El matemático francés Paul Painlevé y un maestro en óptica sueco, Allvar Gullstrand, creyeron haber hallado en 1921, cada uno por su parte, soluciones alternativas a la solución de Schwarzschild. Sin embargo, dieciséis años después Georges Lemaître, el sacerdote belga aficionado a la astronomía, los refutó, demostrando que se trataba de una simple reformulación de la propuesta del mismo Schwarzschild.
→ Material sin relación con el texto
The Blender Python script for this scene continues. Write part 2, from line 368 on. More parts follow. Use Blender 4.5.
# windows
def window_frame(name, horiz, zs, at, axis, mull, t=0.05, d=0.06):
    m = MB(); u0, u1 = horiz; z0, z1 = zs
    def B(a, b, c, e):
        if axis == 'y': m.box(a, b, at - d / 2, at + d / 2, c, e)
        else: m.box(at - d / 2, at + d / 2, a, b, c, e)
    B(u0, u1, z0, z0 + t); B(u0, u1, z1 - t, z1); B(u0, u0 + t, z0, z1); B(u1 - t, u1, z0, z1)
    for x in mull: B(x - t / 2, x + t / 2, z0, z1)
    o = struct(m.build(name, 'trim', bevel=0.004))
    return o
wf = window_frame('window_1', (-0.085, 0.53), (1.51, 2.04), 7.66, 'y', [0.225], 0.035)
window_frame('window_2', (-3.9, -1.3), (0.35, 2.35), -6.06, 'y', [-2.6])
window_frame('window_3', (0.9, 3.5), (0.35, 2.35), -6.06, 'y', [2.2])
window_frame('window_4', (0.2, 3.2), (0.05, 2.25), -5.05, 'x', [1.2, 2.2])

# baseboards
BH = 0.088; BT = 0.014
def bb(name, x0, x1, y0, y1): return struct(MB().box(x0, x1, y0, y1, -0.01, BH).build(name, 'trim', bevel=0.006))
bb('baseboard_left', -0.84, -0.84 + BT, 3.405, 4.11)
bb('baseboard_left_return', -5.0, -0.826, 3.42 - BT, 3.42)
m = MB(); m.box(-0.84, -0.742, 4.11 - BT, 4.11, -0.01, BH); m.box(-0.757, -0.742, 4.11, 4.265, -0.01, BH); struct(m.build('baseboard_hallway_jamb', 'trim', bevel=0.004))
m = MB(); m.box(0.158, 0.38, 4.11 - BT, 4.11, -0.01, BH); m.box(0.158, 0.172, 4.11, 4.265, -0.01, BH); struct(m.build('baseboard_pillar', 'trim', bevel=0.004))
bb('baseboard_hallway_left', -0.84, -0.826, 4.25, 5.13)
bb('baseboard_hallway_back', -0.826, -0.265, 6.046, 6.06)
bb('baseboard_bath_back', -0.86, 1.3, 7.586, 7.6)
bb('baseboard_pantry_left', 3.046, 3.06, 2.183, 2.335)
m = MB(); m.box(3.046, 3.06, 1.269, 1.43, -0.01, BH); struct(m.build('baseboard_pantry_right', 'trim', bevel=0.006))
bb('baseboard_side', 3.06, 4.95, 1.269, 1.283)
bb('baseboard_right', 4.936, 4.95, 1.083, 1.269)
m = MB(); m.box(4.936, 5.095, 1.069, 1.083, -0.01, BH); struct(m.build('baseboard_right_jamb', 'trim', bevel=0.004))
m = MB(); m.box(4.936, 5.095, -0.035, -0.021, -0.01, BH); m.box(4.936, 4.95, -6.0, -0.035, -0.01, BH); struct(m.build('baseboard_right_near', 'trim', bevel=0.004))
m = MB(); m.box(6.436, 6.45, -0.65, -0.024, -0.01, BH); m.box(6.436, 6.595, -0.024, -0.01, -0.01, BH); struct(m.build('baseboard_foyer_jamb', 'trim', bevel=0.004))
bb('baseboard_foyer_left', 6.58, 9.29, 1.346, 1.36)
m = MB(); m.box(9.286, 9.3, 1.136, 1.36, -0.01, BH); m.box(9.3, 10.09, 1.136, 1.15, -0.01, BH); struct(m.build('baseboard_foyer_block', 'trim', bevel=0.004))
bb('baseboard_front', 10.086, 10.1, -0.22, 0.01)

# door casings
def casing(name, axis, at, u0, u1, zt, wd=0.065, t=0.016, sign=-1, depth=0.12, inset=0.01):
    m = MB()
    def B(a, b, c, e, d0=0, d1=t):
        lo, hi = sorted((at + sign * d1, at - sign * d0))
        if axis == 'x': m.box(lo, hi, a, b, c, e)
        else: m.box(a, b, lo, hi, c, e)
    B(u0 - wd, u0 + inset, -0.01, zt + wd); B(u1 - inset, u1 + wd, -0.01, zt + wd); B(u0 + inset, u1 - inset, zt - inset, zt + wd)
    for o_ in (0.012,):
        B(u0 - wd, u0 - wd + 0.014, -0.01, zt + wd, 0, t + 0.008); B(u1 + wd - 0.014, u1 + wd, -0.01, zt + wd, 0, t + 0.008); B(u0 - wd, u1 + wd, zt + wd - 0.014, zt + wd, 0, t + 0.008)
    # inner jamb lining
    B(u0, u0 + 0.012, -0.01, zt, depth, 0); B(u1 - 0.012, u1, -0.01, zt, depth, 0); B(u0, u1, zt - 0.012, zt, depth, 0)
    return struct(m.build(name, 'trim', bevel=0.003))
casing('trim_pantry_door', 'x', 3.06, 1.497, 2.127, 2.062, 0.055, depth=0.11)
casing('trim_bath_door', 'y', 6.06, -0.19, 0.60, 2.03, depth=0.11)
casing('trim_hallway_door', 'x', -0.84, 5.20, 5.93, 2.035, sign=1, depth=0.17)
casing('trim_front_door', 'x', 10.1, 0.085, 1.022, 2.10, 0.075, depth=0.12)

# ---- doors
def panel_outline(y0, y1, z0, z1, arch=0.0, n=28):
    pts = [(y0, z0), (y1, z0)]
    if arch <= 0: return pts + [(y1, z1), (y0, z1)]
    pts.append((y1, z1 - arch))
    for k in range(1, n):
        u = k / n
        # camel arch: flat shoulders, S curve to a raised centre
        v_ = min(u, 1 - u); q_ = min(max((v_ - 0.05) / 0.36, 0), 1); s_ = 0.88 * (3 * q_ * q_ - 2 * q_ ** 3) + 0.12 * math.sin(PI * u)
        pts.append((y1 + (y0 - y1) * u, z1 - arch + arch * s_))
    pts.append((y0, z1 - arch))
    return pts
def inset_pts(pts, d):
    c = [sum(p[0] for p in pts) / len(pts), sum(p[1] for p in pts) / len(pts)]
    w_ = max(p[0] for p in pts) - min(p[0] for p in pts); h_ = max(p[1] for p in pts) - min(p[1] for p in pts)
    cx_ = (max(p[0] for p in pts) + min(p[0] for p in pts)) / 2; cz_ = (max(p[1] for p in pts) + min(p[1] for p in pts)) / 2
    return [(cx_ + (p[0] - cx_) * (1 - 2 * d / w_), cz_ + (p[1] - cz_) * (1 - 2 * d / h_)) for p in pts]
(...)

En 1939, Robert Oppenheimer y Hartland Snyder encontraron nuevas implicaciones matemáticas y las llevaron más allá: descubrieron un horizonte de sucesos, señales de que existe una hipersuperficie en la frontera del espacio-tiempo, la última sombra antes del negro absoluto. Lo que hay del otro lado nos resulta impenetrable aún. Pero fue posible llevar a cabo algunas inferencias, sobre todo a partir de los años de 1950, creando, día con día, una carta estelar, gracias a las nuevas generaciones de telescopios, las nuevas ventanas al cosmos.
Como nos dice Gerardo Herrera, “el que la colaboración Event Horizon Telescope (EHT) haya logrado observar M87 inclinó la decisión del comité del Nobel este año hacia la cosmología. Como sabemos, la trascendental imagen del centro de la Vía Láctea muestra un horizonte de sucesos, o eventos, lo cual representa evidencia irrefutable de que tales objetos existen. Tanto LIGO como EHT, en el que participa el Gran Telescopio Milimétrico instalado en la Sierra Negra de Puebla, están abriendo un nuevo campo, ampliando la visión que tenemos del Universo. Ahora tenemos un mapa cada vez más completo del cielo. Aprenderemos mucho de esta fuerza de la naturaleza, así como del espacio-tiempo, en las próximas décadas”.